After receiving the article from Clawson, Redd quickly reached out to Weiss about bringing Zcruit to Wake Forest. Redd said he spent the past few months perfecting the algorithm, which is customized to his school, and the entire coaching staff got on board.

“Analytics has a future in recruiting,” Redd said. “One thing that analytics has shown us is that it gives you a number to the traditional gut feeling. We’ve seen it a bunch of times when our coach will say, ‘I don’t think this kid is feeling us anymore and really percentages all align and it makes sense.’”

Wake Forest has used Zcruit with its 2018 recruiting class, which already has commitments from 13 players. The Demon Deacons’ 2018 class ranks No. 44 in the country, up 23 spots from the 2017 class, according to 247 Sports. Redd said the program uses the software on a regular basis and has helped the program make decisions faster about whether or not to move on from recruits.

Redd said he recently finished compiling the team’s recruiting board and said it was nearly identical to the recruits that Zcruit suggested the program target.

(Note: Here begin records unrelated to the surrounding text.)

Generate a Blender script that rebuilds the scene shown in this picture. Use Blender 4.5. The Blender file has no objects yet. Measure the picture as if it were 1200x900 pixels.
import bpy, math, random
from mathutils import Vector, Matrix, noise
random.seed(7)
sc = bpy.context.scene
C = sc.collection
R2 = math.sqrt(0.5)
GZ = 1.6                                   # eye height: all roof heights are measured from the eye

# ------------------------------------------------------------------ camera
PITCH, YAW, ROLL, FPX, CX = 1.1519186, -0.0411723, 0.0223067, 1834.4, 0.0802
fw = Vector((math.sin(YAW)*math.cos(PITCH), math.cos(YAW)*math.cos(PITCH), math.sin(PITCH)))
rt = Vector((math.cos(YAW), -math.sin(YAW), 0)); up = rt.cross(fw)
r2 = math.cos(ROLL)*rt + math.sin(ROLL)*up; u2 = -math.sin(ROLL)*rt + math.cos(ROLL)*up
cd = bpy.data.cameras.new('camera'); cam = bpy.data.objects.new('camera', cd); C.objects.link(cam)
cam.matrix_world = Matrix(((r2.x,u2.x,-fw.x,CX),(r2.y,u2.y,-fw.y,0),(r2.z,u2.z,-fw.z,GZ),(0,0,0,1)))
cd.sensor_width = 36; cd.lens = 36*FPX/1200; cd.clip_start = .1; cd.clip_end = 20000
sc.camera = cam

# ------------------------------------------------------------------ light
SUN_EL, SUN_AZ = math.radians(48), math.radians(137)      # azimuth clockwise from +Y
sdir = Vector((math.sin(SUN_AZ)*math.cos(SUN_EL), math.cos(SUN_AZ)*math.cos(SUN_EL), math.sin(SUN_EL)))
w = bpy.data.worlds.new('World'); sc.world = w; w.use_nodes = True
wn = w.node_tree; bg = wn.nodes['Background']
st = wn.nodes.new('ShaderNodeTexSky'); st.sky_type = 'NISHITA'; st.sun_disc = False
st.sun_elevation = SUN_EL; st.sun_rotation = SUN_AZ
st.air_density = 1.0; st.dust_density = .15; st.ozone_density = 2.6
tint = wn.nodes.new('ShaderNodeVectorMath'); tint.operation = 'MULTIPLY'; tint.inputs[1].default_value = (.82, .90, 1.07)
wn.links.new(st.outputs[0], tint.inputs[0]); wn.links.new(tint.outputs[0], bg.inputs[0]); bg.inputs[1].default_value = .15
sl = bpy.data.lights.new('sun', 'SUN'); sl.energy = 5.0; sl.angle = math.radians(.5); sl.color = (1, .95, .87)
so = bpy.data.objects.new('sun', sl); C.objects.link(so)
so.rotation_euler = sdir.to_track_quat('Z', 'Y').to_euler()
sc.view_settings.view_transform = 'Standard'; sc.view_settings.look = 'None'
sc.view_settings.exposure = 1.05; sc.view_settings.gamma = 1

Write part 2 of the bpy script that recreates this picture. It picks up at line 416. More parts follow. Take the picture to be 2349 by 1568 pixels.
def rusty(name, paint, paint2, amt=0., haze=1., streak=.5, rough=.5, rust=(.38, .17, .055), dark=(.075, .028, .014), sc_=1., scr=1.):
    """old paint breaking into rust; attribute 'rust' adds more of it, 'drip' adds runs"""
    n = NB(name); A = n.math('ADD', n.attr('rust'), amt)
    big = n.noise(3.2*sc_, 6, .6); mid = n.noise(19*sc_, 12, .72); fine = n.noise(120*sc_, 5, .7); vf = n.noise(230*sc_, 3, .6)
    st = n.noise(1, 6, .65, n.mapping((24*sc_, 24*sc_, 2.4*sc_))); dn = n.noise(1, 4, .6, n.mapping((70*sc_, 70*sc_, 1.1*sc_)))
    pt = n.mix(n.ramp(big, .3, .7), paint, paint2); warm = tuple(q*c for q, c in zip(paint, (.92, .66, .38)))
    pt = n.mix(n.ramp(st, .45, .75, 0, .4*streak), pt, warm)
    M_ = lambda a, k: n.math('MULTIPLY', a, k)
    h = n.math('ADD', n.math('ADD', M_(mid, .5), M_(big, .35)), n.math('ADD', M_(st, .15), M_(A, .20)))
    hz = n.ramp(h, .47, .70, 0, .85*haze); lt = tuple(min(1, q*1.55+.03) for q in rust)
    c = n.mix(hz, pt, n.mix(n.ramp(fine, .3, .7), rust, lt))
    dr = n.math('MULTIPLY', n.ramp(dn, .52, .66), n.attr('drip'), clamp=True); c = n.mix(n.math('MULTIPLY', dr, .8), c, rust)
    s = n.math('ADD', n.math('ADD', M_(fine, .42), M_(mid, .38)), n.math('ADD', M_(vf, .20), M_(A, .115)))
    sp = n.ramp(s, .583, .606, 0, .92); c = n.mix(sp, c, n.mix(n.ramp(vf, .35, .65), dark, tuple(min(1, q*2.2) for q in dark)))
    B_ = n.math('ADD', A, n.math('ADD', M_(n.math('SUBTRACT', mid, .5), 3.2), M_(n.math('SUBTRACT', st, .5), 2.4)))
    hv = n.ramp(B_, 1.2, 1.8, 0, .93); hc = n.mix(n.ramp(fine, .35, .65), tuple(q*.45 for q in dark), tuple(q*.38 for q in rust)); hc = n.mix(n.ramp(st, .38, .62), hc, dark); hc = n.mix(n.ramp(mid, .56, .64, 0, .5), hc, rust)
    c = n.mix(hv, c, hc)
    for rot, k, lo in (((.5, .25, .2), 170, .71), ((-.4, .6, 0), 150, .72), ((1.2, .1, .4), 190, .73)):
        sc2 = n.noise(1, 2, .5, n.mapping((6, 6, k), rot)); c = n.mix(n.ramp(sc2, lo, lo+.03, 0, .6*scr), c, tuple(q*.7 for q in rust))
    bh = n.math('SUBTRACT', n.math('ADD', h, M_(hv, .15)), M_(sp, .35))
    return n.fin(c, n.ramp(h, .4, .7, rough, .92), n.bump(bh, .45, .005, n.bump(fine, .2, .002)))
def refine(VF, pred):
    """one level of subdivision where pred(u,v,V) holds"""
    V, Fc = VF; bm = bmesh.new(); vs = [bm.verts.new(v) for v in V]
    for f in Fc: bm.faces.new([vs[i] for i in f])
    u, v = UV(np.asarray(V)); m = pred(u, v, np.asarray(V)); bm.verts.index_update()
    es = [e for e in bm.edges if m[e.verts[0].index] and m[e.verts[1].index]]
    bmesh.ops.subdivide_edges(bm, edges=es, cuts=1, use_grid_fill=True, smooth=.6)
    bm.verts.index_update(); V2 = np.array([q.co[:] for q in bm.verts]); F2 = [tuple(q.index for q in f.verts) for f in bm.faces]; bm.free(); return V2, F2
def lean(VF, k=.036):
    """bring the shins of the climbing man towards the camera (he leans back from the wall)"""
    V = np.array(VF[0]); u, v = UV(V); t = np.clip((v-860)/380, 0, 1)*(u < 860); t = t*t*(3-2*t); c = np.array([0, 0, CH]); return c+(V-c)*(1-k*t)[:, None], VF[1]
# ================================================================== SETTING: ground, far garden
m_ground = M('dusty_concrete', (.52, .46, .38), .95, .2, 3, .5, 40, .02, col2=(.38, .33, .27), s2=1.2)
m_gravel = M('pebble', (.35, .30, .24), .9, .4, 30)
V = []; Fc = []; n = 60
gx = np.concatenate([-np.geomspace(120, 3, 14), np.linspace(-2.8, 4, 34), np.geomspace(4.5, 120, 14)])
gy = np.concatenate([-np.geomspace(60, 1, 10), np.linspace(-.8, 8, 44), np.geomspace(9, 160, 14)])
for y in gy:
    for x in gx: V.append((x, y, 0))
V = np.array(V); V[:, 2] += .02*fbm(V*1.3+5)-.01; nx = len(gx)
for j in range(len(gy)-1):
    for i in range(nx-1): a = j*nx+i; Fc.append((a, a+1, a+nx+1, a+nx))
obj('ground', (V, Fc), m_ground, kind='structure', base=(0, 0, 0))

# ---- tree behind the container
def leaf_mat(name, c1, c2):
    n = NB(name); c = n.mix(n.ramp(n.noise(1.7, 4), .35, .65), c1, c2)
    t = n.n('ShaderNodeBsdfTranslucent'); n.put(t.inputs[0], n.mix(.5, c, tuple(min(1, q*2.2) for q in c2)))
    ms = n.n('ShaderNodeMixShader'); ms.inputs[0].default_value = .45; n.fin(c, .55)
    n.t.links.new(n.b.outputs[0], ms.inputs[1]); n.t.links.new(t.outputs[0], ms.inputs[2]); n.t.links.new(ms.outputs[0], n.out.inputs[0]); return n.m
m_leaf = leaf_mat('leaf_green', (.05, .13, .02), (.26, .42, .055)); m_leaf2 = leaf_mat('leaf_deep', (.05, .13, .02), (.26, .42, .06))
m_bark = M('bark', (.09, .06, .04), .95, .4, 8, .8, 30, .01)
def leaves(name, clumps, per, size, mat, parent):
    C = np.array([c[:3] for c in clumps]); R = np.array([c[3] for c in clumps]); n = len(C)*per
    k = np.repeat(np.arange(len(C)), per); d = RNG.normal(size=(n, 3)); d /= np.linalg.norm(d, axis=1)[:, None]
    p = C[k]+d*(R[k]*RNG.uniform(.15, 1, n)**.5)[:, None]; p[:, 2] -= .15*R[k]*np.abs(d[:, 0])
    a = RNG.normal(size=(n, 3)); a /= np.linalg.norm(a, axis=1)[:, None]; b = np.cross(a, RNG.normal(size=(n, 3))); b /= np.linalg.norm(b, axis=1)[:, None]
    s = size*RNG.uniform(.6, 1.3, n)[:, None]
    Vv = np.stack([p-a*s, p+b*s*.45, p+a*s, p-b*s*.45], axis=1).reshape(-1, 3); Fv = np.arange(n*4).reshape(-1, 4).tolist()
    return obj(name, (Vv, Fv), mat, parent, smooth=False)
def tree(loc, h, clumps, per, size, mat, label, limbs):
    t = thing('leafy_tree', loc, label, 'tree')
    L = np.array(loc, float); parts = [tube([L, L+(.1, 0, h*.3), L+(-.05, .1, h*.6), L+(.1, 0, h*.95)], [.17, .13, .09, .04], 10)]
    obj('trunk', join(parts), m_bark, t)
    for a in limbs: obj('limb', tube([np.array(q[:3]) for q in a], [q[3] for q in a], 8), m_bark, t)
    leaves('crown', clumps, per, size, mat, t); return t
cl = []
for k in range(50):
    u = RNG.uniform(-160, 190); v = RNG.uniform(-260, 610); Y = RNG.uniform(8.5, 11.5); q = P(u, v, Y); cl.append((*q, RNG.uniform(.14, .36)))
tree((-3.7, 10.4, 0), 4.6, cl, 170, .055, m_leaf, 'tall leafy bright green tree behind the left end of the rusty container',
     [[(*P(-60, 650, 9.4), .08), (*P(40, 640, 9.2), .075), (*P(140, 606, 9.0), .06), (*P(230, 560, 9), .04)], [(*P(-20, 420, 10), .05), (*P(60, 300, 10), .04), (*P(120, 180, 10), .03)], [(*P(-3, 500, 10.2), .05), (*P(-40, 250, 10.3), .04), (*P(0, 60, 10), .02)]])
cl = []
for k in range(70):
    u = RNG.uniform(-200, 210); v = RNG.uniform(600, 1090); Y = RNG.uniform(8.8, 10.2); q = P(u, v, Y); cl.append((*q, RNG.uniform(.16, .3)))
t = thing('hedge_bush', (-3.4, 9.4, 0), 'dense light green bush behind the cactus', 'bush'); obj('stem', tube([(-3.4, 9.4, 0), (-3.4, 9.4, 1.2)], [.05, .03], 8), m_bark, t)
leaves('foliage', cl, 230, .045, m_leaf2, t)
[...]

He said there were only a few discrepancies, which could possibly be attributed to individual relationships.

As for Weiss, who graduated from NU this June, he plans on continuing to operate Zcruit, working to expand the company’s reach in college athletics.

“Our ultimate goal is to bring this across collegiate athletics,” Weiss said. “To become an overarching analytical and management tool for schools in order for them to both track, store and manage all the recruiting data along.”